Earl Derr Biggers was known for his six  Charlie Chan mysteries and the movies made from them. But before he created the famous detective he wrote other mysteries. One of which “The Agony Column” is a mystery within a mystery. I bring this book up because it is worth examining for writers as well as readers. You may find the book a great read, or you can argue the novel is too cute, too clever for it’s own good. It is a public domain novel you can download to your reading app for nothing on Amazon. You can tap for the free book and judge for yourself.

It was written in 1916 and the story takes place in 1914 just before England enters World War I. Here is the set up. The title is derived from a column in a London newspaper. It is one where people can exchange messages with anonymity. An man is seated at a restaurant table when a lovely woman and her father enter, sit down and begin talking. The man, infatuated with the lovely young American learns she loves reading the Agony Column. So he places an ad that references where she had lunch. She answers saying she loves mystery and romance and if he can continue to keep her interested she will meet him.

We learn in his second letter that the man above his apartment has been murdered and over the course of his letters a great mystery with many twists and turns ensue as the young man is helping in the investigation, not something he expected to have happen and indeed he becomes a suspect as well, and for good reason. Is he innocent or will he confess in his last letter? Would it not be a great twist to have the narrator be the killer? In each letter he professes his admiration and love for her, but is unsure of his future because of the murder investigation. 

It is a clever structure to have the mystery told by the narrator through letters. Not something I have run across before. The mystery of what happened draws the reader in and because of the time 1914 with war about to break out in Europe it seems a likely spy is in the midst of the murder and one who may be with the British government.
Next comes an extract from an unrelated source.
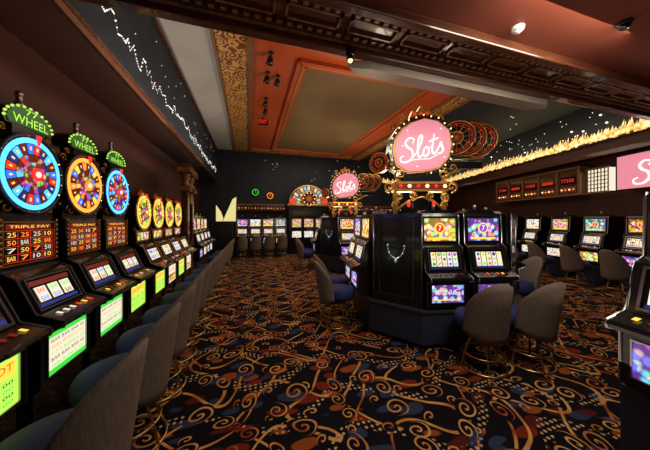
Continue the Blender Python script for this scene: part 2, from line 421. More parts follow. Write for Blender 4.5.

But  there is also good reason to believe someone else is the killer, including the letter writer.

But as with any great mystery there is a twist and that I can not share, but the twist is where the reader, and perhaps a writer might think it was a twist that should not have been made. I will understand if some don’t like the ending, I get it. But from a writers standpoint I see something else at work. The narrator is the writer, the woman is his audience, and Biggers is the author and we are his audience. Even in a wonderful mystery, Biggers is having fun, holding up a mirror to the construct and artifice of writing, poking and prodding his audience to the end when he says “Got Ya!”